Coffee on a rock in the sun with Kel huddled in a blanket and hair everywhere, then all up for calozione (Italian for breakfast) and school.  Jeff ambles into town to recoup today’s kaffe & kuchen deal, get some brot and e-mails and then we cruise off to drink in more mountain vistas. 







On another toll road through remarkable scenery we learn of a detour to a tiny town from which many walks lead into the mountains enabling views of the Grossvenediger, the Grossglockner, never-ending ribbon waterfalls and tarns.  We chose a barely marked track through fields tracing one of the many waterfalls and decide to grind up for 1 hour before turning about.  We gain elevation really quickly and enjoy wonderful views.  The kids entertain themselves noisily all the way up creating spells from their grass wands.










Mountain Goats


Leaping Mountain Goose




Back in Ed, Wil reads us his catalogue poem about Germany, Kel does some map learning, we all warm up with a hot chocolate/coffee and then after a light yoghurt dinner….read as the rain sets in.

7/8

Awake and not sure about exercise opportunities given the amount of rain that fell last night, the soggy ground and the demanding gradients that surround us.  Jeff opts to stay in bed with a book but I’m so grateful that my stiffness demands I get up.  Waiting up the waterfall-lined valley only 1 hour away, is the most breath-taking view across the Grossvenediger Glacier glistening in the early morning sunlight that we didn’t see at all yesterday! 
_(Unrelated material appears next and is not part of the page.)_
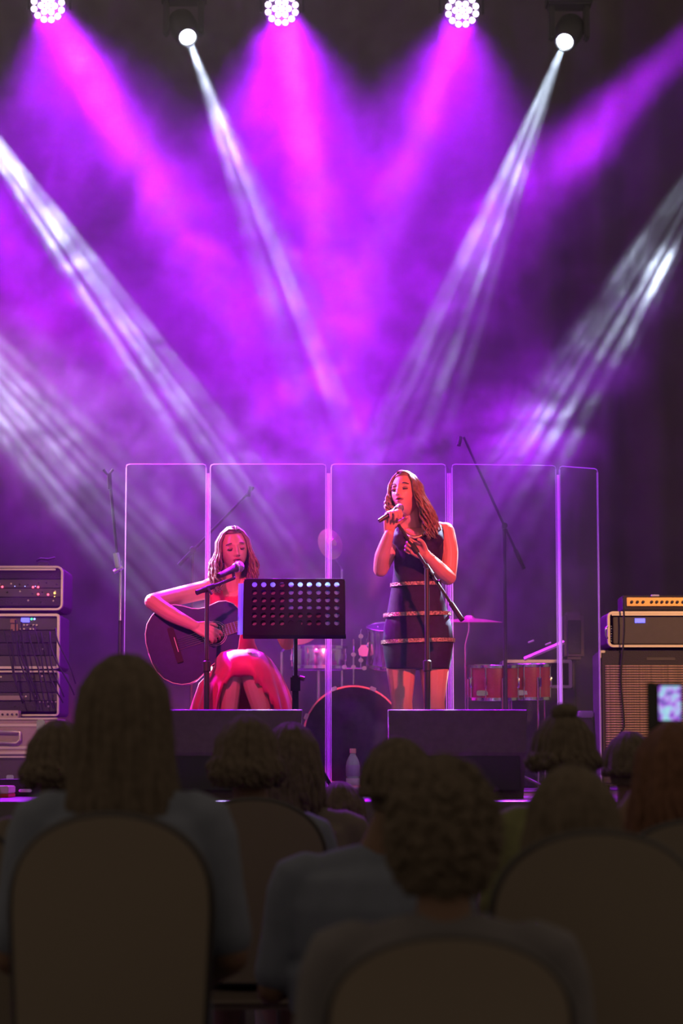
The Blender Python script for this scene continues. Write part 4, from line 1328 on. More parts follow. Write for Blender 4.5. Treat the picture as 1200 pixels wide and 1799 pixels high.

Blown away and bursting with the news of my ‘find’, I race back to the van,throw open all the blinds and boisterously command the boys to jump on their bikes for a vigorous pre-brekkie thump up the trail to ‘the’ viewpoint.  Wil’s always on for it and off they go.









just another nameless waterfall




zoomed in Grossvendiger Glacier






Back with exhilarated smiles & all energized, we share our usual delicious breakfast but with a touch of caution ‘cos Ed’s poo-chamber is full up.  Kel’s regular gut is the first to rumble.  Wil offers to accompany her up to the nearest guesthouse to ask to use the facilities even before her plate of cereal is done!
Success and they’re back for the rest of breakfast, Italian & physiology lessons over hot drinks and preparations to head off.

Destination Heilingeblut is modified as we round the corner to spectacular Lienz beneath the craggy imposing Dolomite range. A camping sign beckons Jeff and we decide to stop.

Dolomites in the clouds

Waste out (just in time), lunch in and on the bikes to town for more information on hiking, biking and driving the great Alpine roads.  The place is full of holidaying Italians (only 40kms from the border) and expensive gear and bike shops.  Wil & Jeff hop from shop to shop spending their imagined Lotto wins!  Other business includes getting an Austrian SIM card & fresh gorgeous walnut brot and having the obligatory sticky beak of the altstadt.  


Lienz centre



Serendipity has landed us in a magnificent playground  - we plan a few family bike rides, an early mountain bike track for the boys, a high Alpine tarn walk and a gorge walk.

With internet, we spend the early evening busily uploading the blog and sending e-mails as the Dolomites change colour.